§ **Exercise details**
From the listing that follows, extract every line and set it down unaltered.

########

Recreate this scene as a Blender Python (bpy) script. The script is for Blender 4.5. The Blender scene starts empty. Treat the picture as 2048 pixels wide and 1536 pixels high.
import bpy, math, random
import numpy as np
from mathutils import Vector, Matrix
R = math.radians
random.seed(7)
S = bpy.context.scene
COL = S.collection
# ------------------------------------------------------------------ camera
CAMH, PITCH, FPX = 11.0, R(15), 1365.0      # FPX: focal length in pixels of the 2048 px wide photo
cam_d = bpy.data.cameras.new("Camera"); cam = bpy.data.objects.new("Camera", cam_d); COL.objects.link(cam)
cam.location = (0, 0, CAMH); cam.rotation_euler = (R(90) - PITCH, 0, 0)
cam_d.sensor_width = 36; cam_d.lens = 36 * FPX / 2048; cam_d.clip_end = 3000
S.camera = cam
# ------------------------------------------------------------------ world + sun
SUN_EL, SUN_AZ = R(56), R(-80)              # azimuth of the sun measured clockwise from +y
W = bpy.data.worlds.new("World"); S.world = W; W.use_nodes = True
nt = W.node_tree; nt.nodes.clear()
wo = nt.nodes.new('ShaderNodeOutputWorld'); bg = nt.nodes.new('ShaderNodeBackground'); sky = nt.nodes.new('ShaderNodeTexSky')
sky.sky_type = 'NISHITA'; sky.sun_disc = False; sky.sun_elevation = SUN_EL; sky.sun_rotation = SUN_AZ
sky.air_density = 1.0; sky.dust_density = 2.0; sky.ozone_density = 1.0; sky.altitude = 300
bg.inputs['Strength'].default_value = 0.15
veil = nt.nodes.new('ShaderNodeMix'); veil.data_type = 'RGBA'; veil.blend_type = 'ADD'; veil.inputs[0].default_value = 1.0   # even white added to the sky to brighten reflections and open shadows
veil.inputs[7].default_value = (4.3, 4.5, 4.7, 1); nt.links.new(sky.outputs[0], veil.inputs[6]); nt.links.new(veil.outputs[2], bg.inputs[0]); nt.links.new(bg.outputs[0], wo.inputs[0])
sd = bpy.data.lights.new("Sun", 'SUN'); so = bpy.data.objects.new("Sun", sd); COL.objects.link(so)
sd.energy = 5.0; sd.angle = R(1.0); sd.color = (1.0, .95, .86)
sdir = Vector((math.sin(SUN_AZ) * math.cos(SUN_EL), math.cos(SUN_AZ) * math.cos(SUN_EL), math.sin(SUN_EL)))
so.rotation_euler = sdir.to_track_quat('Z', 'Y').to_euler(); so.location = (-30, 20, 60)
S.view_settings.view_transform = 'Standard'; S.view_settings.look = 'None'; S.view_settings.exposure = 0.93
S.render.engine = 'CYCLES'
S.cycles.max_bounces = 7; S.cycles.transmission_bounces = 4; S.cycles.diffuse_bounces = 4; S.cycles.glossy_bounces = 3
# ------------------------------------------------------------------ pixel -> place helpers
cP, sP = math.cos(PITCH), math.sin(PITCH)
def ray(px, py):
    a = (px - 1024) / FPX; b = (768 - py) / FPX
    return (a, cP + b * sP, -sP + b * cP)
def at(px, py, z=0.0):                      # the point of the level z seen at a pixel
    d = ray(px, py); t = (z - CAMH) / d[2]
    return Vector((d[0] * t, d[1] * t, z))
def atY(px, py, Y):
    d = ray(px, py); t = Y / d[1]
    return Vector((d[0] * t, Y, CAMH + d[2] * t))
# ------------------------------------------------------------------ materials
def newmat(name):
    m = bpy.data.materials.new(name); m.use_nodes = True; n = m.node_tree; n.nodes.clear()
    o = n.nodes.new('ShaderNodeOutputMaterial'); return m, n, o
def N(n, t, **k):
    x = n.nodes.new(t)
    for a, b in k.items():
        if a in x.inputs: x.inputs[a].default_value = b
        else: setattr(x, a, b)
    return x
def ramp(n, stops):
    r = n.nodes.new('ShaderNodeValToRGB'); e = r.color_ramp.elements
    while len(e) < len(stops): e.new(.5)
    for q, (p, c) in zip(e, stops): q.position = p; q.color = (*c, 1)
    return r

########

§ **Output below**
Recreate this scene as a Blender Python (bpy) script. The script is for Blender 4.5. The Blender scene starts empty. Treat the picture as 2048 pixels wide and 1536 pixels high.
import bpy, math, random
import numpy as np
from mathutils import Vector, Matrix
R = math.radians
random.seed(7)
S = bpy.context.scene
COL = S.collection
# ------------------------------------------------------------------ camera
CAMH, PITCH, FPX = 11.0, R(15), 1365.0      # FPX: focal length in pixels of the 2048 px wide photo
cam_d = bpy.data.cameras.new("Camera"); cam = bpy.data.objects.new("Camera", cam_d); COL.objects.link(cam)
cam.location = (0, 0, CAMH); cam.rotation_euler = (R(90) - PITCH, 0, 0)
cam_d.sensor_width = 36; cam_d.lens = 36 * FPX / 2048; cam_d.clip_end = 3000
S.camera = cam
# ------------------------------------------------------------------ world + sun
SUN_EL, SUN_AZ = R(56), R(-80)              # azimuth of the sun measured clockwise from +y
W = bpy.data.worlds.new("World"); S.world = W; W.use_nodes = True
nt = W.node_tree; nt.nodes.clear()
wo = nt.nodes.new('ShaderNodeOutputWorld'); bg = nt.nodes.new('ShaderNodeBackground'); sky = nt.nodes.new('ShaderNodeTexSky')
sky.sky_type = 'NISHITA'; sky.sun_disc = False; sky.sun_elevation = SUN_EL; sky.sun_rotation = SUN_AZ
sky.air_density = 1.0; sky.dust_density = 2.0; sky.ozone_density = 1.0; sky.altitude = 300
bg.inputs['Strength'].default_value = 0.15
veil = nt.nodes.new('ShaderNodeMix'); veil.data_type = 'RGBA'; veil.blend_type = 'ADD'; veil.inputs[0].default_value = 1.0   # even white added to the sky to brighten reflections and open shadows
veil.inputs[7].default_value = (4.3, 4.5, 4.7, 1); nt.links.new(sky.outputs[0], veil.inputs[6]); nt.links.new(veil.outputs[2], bg.inputs[0]); nt.links.new(bg.outputs[0], wo.inputs[0])
sd = bpy.data.lights.new("Sun", 'SUN'); so = bpy.data.objects.new("Sun", sd); COL.objects.link(so)
sd.energy = 5.0; sd.angle = R(1.0); sd.color = (1.0, .95, .86)
sdir = Vector((math.sin(SUN_AZ) * math.cos(SUN_EL), math.cos(SUN_AZ) * math.cos(SUN_EL), math.sin(SUN_EL)))
so.rotation_euler = sdir.to_track_quat('Z', 'Y').to_euler(); so.location = (-30, 20, 60)
S.view_settings.view_transform = 'Standard'; S.view_settings.look = 'None'; S.view_settings.exposure = 0.93
S.render.engine = 'CYCLES'
S.cycles.max_bounces = 7; S.cycles.transmission_bounces = 4; S.cycles.diffuse_bounces = 4; S.cycles.glossy_bounces = 3
# ------------------------------------------------------------------ pixel -> place helpers
cP, sP = math.cos(PITCH), math.sin(PITCH)
def ray(px, py):
    a = (px - 1024) / FPX; b = (768 - py) / FPX
    return (a, cP + b * sP, -sP + b * cP)
def at(px, py, z=0.0):                      # the point of the level z seen at a pixel
    d = ray(px, py); t = (z - CAMH) / d[2]
    return Vector((d[0] * t, d[1] * t, z))
def atY(px, py, Y):
    d = ray(px, py); t = Y / d[1]
    return Vector((d[0] * t, Y, CAMH + d[2] * t))
# ------------------------------------------------------------------ materials
def newmat(name):
    m = bpy.data.materials.new(name); m.use_nodes = True; n = m.node_tree; n.nodes.clear()
    o = n.nodes.new('ShaderNodeOutputMaterial'); return m, n, o
def N(n, t, **k):
    x = n.nodes.new(t)
    for a, b in k.items():
        if a in x.inputs: x.inputs[a].default_value = b
        else: setattr(x, a, b)
    return x
def ramp(n, stops):
    r = n.nodes.new('ShaderNodeValToRGB'); e = r.color_ramp.elements
    while len(e) < len(stops): e.new(.5)
    for q, (p, c) in zip(e, stops): q.position = p; q.color = (*c, 1)
    return r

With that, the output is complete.